▶ _Goal_: Write the data out again, character for character, with no images.

^^^^

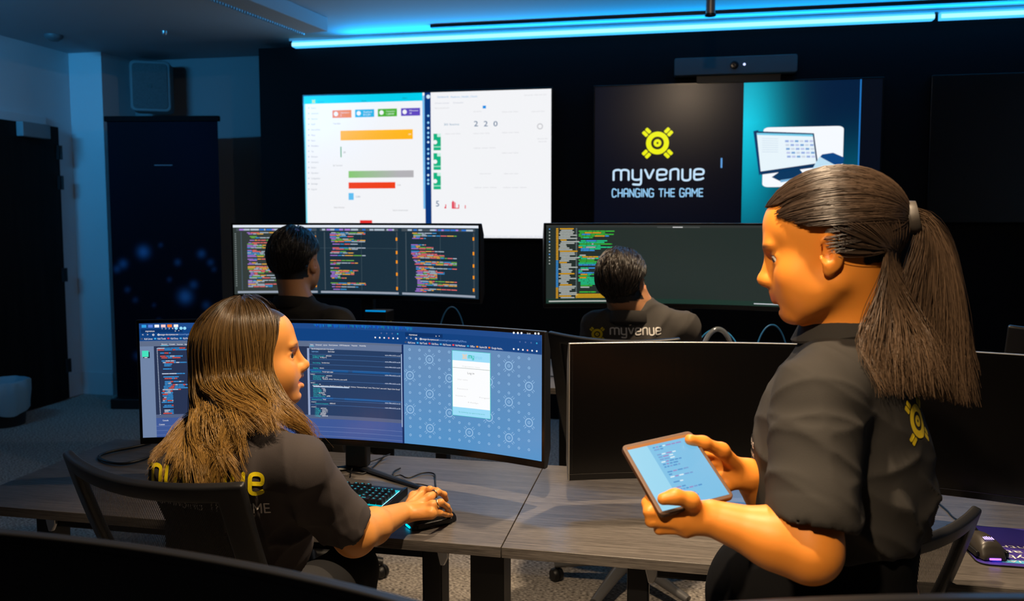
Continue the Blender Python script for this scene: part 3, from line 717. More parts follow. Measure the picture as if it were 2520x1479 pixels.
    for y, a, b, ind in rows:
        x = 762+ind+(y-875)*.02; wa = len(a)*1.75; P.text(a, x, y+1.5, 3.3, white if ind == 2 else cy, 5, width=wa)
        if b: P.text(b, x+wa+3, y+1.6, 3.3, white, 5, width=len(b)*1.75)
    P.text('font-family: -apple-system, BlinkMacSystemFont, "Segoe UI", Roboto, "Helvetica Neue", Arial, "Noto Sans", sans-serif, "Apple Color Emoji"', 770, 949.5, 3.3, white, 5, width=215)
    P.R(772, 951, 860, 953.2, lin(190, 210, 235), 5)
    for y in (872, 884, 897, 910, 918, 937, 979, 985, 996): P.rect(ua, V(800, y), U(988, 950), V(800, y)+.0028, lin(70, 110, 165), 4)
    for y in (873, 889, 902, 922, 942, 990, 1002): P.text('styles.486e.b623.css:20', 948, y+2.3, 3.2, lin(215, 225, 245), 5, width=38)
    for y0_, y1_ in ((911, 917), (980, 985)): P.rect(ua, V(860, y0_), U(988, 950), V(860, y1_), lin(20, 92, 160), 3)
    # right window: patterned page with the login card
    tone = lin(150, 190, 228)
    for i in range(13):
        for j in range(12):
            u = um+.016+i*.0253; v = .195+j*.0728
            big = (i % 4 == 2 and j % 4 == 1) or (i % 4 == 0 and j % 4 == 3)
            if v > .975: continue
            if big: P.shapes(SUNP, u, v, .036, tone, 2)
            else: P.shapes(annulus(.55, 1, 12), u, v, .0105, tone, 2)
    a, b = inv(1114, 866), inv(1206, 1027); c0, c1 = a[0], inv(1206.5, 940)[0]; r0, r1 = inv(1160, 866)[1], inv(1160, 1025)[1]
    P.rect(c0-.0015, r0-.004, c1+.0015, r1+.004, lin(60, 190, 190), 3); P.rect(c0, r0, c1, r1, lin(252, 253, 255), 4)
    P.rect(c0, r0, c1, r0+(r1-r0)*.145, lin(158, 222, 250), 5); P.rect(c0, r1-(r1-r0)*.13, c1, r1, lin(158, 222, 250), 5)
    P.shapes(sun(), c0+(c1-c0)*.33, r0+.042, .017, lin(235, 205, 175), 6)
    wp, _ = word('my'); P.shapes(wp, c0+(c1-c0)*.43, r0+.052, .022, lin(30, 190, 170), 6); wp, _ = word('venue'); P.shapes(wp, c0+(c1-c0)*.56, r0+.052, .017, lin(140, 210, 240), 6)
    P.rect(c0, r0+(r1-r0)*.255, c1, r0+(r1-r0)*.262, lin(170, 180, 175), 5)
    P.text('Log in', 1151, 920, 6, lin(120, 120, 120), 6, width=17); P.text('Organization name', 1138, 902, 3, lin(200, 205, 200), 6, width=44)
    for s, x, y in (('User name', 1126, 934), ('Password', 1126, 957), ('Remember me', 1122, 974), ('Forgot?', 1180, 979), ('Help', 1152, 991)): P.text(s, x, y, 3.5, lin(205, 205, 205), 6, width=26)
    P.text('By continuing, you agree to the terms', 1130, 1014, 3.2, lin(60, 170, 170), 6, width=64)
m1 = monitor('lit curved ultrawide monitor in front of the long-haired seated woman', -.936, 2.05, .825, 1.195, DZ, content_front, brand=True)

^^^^

▶ _Response to this exercise_:
Continue the Blender Python script for this scene: part 3, from line 717. More parts follow. Measure the picture as if it were 2520x1479 pixels.
    for y, a, b, ind in rows:
        x = 762+ind+(y-875)*.02; wa = len(a)*1.75; P.text(a, x, y+1.5, 3.3, white if ind == 2 else cy, 5, width=wa)
        if b: P.text(b, x+wa+3, y+1.6, 3.3, white, 5, width=len(b)*1.75)
    P.text('font-family: -apple-system, BlinkMacSystemFont, "Segoe UI", Roboto, "Helvetica Neue", Arial, "Noto Sans", sans-serif, "Apple Color Emoji"', 770, 949.5, 3.3, white, 5, width=215)
    P.R(772, 951, 860, 953.2, lin(190, 210, 235), 5)
    for y in (872, 884, 897, 910, 918, 937, 979, 985, 996): P.rect(ua, V(800, y), U(988, 950), V(800, y)+.0028, lin(70, 110, 165), 4)
    for y in (873, 889, 902, 922, 942, 990, 1002): P.text('styles.486e.b623.css:20', 948, y+2.3, 3.2, lin(215, 225, 245), 5, width=38)
    for y0_, y1_ in ((911, 917), (980, 985)): P.rect(ua, V(860, y0_), U(988, 950), V(860, y1_), lin(20, 92, 160), 3)
    # right window: patterned page with the login card
    tone = lin(150, 190, 228)
    for i in range(13):
        for j in range(12):
            u = um+.016+i*.0253; v = .195+j*.0728
            big = (i % 4 == 2 and j % 4 == 1) or (i % 4 == 0 and j % 4 == 3)
            if v > .975: continue
            if big: P.shapes(SUNP, u, v, .036, tone, 2)
            else: P.shapes(annulus(.55, 1, 12), u, v, .0105, tone, 2)
    a, b = inv(1114, 866), inv(1206, 1027); c0, c1 = a[0], inv(1206.5, 940)[0]; r0, r1 = inv(1160, 866)[1], inv(1160, 1025)[1]
    P.rect(c0-.0015, r0-.004, c1+.0015, r1+.004, lin(60, 190, 190), 3); P.rect(c0, r0, c1, r1, lin(252, 253, 255), 4)
    P.rect(c0, r0, c1, r0+(r1-r0)*.145, lin(158, 222, 250), 5); P.rect(c0, r1-(r1-r0)*.13, c1, r1, lin(158, 222, 250), 5)
    P.shapes(sun(), c0+(c1-c0)*.33, r0+.042, .017, lin(235, 205, 175), 6)
    wp, _ = word('my'); P.shapes(wp, c0+(c1-c0)*.43, r0+.052, .022, lin(30, 190, 170), 6); wp, _ = word('venue'); P.shapes(wp, c0+(c1-c0)*.56, r0+.052, .017, lin(140, 210, 240), 6)
    P.rect(c0, r0+(r1-r0)*.255, c1, r0+(r1-r0)*.262, lin(170, 180, 175), 5)
    P.text('Log in', 1151, 920, 6, lin(120, 120, 120), 6, width=17); P.text('Organization name', 1138, 902, 3, lin(200, 205, 200), 6, width=44)
    for s, x, y in (('User name', 1126, 934), ('Password', 1126, 957), ('Remember me', 1122, 974), ('Forgot?', 1180, 979), ('Help', 1152, 991)): P.text(s, x, y, 3.5, lin(205, 205, 205), 6, width=26)
    P.text('By continuing, you agree to the terms', 1130, 1014, 3.2, lin(60, 170, 170), 6, width=64)
m1 = monitor('lit curved ultrawide monitor in front of the long-haired seated woman', -.936, 2.05, .825, 1.195, DZ, content_front, brand=True)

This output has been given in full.